NewsMax.com reports that Starr is challenging the constitutiality of the Sarbanes-Oxley Act of 2002, an anti-fraud bill that was signed into law by President Bush after the Enron and corporate scandals. Consumer groups strongly supported the bill.
The law raised the annual budget for the Security and Exchange Commission, and created a 5-member government board to oversee accountants, stock sales, and so on; and the law also gave the board the authority to investigate any suspected wrongdoing.
I guess, it's the investigating part that has the good barrister all up in arms!
Starr, along with a few of his buddies and funding by the "pro-business conservative group, the Free Enterprise Fund," hope to take their lawsuit all the way to the Supreme Court.
Hmmm, whatever happened to the sacred rule of law?!? And leaving law making to lawmakers, not activitist judges?
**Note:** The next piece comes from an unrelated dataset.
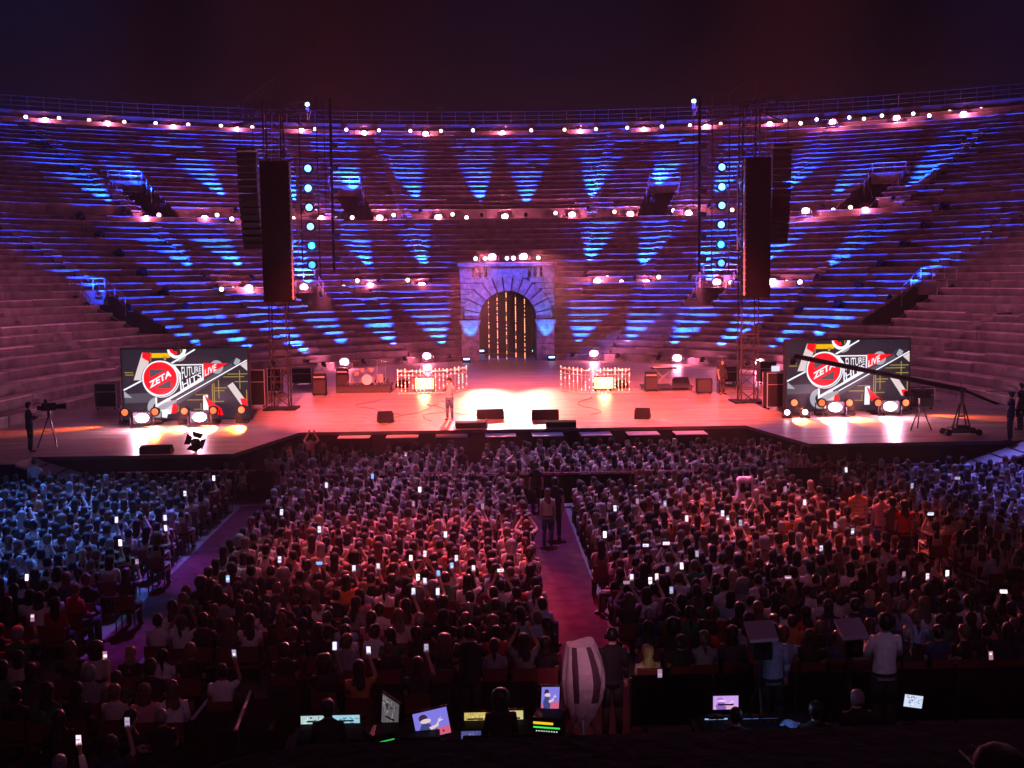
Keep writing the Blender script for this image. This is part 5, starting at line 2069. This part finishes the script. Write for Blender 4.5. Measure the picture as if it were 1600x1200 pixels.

Is Ken Starr and his GOP cronies now hoping some run-away judge overturns the will of the people as expressed by the rule of law?!?They are arguing that the makeup of the accounting oversight board violates the separation of powers doctrine because its members aren't appointed by the resident and cannot be removed by him, and Congress cannot control its budget. The chairman of the oversight board and the other four directors are appointed by the SEC, which is an independent federal agency; the accounting board is funded by fees on publicly traded companies according to their size.
The Sarbanes-Oxley law - which, among other things, mandated greater financial disclosures and increased the criminal penalties for securities fraud - could be invalidated if any of its sections, such as that related to the accounting board, is found unconstitutional. Opponents want it sent back to Congress for a revision.
Waah, waah, waah. What a bunch of phony, whiny cry babies.